Florida senator aims for open carry in 2017

A sponsor of a new bill wants Florida to join the majority of states next year by allowing gun owners to open carry.  Florida is one of five states remaining with current laws banning open carry, including California, Illinois, New York, and South Carolina.

Senate Bill 140 filed December 9, amends Florida Statute 790.06 by allowing open carry in all places where concealed weapons are allowed. Additionally, the bill expands where weapons are allowed by striking current gun-free zones from the law. Places like colleges, local government meetings, airport passenger terminals, and elementary schools.

The bill’s sponsor Senator Greg Steube (R-Fla.) of Sarasota said the open carry topic topped public concern during his state senate campaign this year.

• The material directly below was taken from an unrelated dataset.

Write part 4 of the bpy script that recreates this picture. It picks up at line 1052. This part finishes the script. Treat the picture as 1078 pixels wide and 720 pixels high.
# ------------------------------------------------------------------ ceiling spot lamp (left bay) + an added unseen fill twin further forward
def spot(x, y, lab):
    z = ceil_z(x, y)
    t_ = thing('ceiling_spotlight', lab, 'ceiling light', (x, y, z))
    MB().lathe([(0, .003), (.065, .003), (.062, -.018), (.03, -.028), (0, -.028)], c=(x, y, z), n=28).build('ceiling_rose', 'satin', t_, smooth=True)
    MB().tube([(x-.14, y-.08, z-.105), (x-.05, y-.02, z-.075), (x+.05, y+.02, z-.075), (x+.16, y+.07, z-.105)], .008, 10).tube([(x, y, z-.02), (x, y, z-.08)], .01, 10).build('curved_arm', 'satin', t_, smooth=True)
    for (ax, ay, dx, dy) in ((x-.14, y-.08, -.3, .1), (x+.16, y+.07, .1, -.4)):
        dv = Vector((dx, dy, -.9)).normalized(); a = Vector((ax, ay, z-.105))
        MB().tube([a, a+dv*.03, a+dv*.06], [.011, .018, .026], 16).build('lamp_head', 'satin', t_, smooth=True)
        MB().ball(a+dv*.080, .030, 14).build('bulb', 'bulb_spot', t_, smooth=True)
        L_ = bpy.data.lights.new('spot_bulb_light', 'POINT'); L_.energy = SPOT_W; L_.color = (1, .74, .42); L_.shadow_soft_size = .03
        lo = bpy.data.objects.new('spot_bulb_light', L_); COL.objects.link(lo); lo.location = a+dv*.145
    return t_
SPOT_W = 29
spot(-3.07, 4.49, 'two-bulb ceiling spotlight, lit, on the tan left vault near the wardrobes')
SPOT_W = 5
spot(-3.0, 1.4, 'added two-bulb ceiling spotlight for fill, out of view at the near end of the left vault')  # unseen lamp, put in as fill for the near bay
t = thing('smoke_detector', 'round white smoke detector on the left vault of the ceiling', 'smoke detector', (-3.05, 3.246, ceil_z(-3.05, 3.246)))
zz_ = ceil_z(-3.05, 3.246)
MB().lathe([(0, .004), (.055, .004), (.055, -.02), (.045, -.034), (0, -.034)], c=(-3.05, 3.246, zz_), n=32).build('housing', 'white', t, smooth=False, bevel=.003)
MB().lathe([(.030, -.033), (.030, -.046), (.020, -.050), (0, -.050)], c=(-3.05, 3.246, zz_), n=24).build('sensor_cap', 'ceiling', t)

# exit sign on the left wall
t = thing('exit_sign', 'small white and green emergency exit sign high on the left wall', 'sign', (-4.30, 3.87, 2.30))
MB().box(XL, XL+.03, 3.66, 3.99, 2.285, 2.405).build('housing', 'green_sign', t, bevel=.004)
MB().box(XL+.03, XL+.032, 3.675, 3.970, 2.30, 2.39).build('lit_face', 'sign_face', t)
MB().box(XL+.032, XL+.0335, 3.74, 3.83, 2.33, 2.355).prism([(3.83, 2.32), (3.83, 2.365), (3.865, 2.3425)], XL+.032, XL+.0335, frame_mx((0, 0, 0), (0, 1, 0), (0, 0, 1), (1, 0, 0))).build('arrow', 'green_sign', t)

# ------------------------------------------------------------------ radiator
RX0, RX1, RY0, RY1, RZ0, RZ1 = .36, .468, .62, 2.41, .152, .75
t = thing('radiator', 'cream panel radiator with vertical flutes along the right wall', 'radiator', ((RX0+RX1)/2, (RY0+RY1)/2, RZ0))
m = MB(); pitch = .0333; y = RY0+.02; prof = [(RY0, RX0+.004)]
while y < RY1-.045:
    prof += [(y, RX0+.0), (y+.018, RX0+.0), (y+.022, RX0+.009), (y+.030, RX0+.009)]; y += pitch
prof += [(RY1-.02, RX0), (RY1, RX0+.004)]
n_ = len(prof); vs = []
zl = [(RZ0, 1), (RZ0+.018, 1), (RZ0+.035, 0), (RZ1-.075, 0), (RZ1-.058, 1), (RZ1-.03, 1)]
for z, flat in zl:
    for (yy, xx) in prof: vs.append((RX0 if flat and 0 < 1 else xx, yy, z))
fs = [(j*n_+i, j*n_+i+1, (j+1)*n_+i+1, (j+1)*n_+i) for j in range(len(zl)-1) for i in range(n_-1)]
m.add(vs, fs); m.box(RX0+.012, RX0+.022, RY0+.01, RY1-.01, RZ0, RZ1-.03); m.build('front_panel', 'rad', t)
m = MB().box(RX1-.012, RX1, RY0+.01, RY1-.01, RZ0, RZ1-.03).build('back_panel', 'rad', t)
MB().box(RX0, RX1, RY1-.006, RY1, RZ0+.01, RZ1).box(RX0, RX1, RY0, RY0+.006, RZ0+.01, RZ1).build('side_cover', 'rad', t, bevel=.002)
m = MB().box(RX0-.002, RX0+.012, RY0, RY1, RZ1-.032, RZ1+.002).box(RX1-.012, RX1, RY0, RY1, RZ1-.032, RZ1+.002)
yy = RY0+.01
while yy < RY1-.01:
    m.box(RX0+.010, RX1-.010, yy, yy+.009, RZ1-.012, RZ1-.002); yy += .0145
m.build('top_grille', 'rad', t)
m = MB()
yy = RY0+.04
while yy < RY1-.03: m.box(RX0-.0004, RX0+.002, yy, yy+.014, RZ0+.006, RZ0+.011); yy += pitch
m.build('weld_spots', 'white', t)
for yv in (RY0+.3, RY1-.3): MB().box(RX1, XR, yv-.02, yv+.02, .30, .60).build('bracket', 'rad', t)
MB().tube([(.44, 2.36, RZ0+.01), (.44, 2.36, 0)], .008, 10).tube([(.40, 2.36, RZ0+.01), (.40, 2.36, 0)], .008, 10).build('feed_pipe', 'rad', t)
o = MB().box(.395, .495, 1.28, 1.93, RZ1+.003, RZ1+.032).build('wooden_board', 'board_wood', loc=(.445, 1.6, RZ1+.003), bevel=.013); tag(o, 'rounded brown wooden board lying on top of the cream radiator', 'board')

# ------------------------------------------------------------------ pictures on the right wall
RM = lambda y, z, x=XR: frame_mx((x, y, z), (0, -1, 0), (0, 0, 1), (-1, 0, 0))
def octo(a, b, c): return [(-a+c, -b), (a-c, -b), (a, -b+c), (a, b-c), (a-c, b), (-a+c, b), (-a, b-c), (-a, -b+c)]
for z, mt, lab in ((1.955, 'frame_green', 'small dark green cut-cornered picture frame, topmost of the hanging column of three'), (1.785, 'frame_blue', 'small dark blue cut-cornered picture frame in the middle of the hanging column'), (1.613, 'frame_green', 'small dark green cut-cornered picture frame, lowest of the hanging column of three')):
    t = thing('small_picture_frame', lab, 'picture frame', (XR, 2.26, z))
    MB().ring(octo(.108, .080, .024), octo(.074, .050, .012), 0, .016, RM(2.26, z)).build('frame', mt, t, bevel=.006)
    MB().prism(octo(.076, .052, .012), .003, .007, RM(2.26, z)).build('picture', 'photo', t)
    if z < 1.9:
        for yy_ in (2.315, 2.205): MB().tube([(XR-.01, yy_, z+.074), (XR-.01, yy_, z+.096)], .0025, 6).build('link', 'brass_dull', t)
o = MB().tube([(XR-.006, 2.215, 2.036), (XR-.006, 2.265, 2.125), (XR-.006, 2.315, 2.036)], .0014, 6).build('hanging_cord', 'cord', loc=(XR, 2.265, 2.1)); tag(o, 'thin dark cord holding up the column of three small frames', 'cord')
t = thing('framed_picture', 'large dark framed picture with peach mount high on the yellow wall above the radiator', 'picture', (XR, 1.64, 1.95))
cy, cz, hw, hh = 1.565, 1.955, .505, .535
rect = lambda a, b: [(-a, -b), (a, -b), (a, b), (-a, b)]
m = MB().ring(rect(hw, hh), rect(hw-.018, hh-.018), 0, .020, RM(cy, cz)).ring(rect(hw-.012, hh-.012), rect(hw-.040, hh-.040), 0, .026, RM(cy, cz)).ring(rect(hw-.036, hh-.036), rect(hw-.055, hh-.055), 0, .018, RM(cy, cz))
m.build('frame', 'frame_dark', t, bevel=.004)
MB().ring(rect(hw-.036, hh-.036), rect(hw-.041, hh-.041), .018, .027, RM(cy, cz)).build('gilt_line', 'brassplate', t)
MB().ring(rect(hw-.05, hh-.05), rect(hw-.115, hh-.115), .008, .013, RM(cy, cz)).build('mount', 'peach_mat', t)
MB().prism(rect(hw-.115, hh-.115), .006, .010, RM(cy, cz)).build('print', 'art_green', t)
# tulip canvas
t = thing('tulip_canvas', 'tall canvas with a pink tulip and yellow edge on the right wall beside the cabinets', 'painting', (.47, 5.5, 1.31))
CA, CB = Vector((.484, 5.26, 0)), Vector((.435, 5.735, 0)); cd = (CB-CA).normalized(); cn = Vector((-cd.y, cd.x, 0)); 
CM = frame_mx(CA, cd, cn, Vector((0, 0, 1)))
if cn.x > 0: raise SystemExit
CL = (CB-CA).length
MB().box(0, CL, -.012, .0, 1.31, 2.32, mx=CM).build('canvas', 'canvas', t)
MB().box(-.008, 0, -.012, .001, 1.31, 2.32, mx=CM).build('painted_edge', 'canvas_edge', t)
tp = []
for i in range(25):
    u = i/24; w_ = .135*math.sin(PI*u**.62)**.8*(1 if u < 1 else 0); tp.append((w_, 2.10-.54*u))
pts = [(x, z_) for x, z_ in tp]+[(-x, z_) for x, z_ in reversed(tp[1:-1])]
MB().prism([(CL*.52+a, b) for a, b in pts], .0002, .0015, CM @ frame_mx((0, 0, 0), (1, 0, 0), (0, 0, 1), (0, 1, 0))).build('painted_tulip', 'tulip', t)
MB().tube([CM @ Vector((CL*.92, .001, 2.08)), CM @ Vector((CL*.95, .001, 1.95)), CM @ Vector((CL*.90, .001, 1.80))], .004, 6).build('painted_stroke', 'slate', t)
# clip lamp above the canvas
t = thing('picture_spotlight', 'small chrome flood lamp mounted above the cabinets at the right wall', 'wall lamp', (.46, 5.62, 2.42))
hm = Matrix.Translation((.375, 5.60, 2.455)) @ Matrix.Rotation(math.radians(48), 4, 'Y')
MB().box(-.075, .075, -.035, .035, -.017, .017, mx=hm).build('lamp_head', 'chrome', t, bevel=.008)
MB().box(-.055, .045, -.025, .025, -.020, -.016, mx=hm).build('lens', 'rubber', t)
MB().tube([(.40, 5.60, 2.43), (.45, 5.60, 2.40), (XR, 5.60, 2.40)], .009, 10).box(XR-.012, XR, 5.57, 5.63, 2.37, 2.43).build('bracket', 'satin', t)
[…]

“Just about every door that I knocked on, the very first question asked was where I was on the 2nd Amendment,” said Steube. “So it’s certainly an issue that is very important to the people in my district.”

Steube says blocks in the Senate has kept other gun legislation from passing in recent legislative sessions.

“You had a number of pro-2nd Amendment bills that passed the full House and they all died in the Senate Judiciary Committee because the chairman refused to hear the bill,” Steube said.

Steube now chairs the Senate Judiciary Committee and expects a different outcome in 2017 due to the number of new Republican senators in office.

First Coast News’ crime and law enforcement expert Mark Baughman said open carry laws are often viewed unfavorably by police.

“If I’m a uniformed office, and I’m responding to a call, and I see somebody who’s open carrying, it may take my attention away enough from what the nature of the call is, and that could be problematic for my safety and the other individuals involved in the call,” Baughman said. “It also could make that person a target for a criminal who is casing a store for a robbery.”

The Fraternal Order of Police’s President in Jacksonville Steve Zona said though they have opposed open carry laws in the past, the state chapter will not take a position on current Senate Bill 140 until February.

If passed, the bill would go into effect in July.